While Apple and Microsoft might seem like strange bedfellows, the two companies recently coauthored a requirements document for a new Common Media Application Format (CMAF) as MPEG-A, Part 20. According to Gabe Frost (speaking for Microsoft and not the Alliance), “CMAF defines the encoding and decoding of segmented media. CMAF segments can be used in environments that support adaptive bitrate streaming of the media segments using HTTP(S) and any presentation description, such as DASH MPD, Smooth Streaming Manifest, and Apple HTTP Live Streaming Manifest (m3u8).”

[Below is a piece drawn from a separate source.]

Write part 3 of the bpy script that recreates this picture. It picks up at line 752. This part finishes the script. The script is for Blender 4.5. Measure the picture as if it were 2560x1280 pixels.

While this collaboration falls far short of Apple joining the Alliance for Open Media, it does signal that the two companies can work together effectively. It also indicates that Apple, long and publicly intransigent on MPEG DASH, is willing to contribute to new standards that benefit the common good. Will Apple join the Alliance? “We’ve been talking to a lot of companies, and recruiting definitely isn’t our challenge," Gabe Frost said. "The hard part is the engineering effort, taking the next step, and driving contributions through the open source project.”

The bottom line is that HEVC playback within the browser is nowhere, and has little visible momentum, which makes VP9 and AV1 the only games in town for browser-based, UHD playback.

What About Broadcast?

Ten years ago, broadcast was broadcast and streaming was streaming. TVs and cable boxes supported the codecs pumped through cable and satellite, and little video from the internet was watched in the living room. A relatively small number of large cable and satellite operators chose the codec or codecs for their systems.

Today, that situation is reversing. Companies such as Netflix, Amazon, and YouTube are pumping billions of hours of content into living rooms as consumers unplug, and more and more content producers are going direct via IP video. YouTube has indicated that it will stop distributing UHD content in H.264, relying solely on VP9 and then AV1. This, plus anticipated AV1 use by Netflix and Amazon, should make AV1 support a checklist item for future connected TVs and set-top boxes. Once this happens, other publishers are free to choose any codec they would like, and why not choose the one that delivers browser-based playback, as well as TV? Certainly HEVC will dominate in the short term as the infrastructure codec for large cable and satellite systems, but its hold over IP delivery to the living room is clearly in doubt.

What This Means for Producers

How does this impact those producing at 1080p and smaller resolutions? YouTube distributes VP9 rather than H.264 when possible because it translates to lower bitrates at the same quality level, or HD video at the same data rates as SD. Depending on your goals, deploying VP9 or AV1 could mean reduced bandwidth costs, improved quality of service, or both. Someday soon, H.264-encoded video will look as bad as Windows Media or VP6 encoded video looks today, and even HD and SD producers will be compelled to switch.

Fortunately, when you do, industry support for VP9 and AV1 should be significantly improved. As an example, JW Player has announced that it will add VP9 as a supported format for its OVP service, and there have been rumors about several prominent encoding vendors supporting VP9 as well, perhaps as soon as this year's NAB. Don’t expect a clean cutover to VP9 or AV1, however, as the need for mobile and backwards compatibility means that we’ll all be encoding in H.264 for many years to come.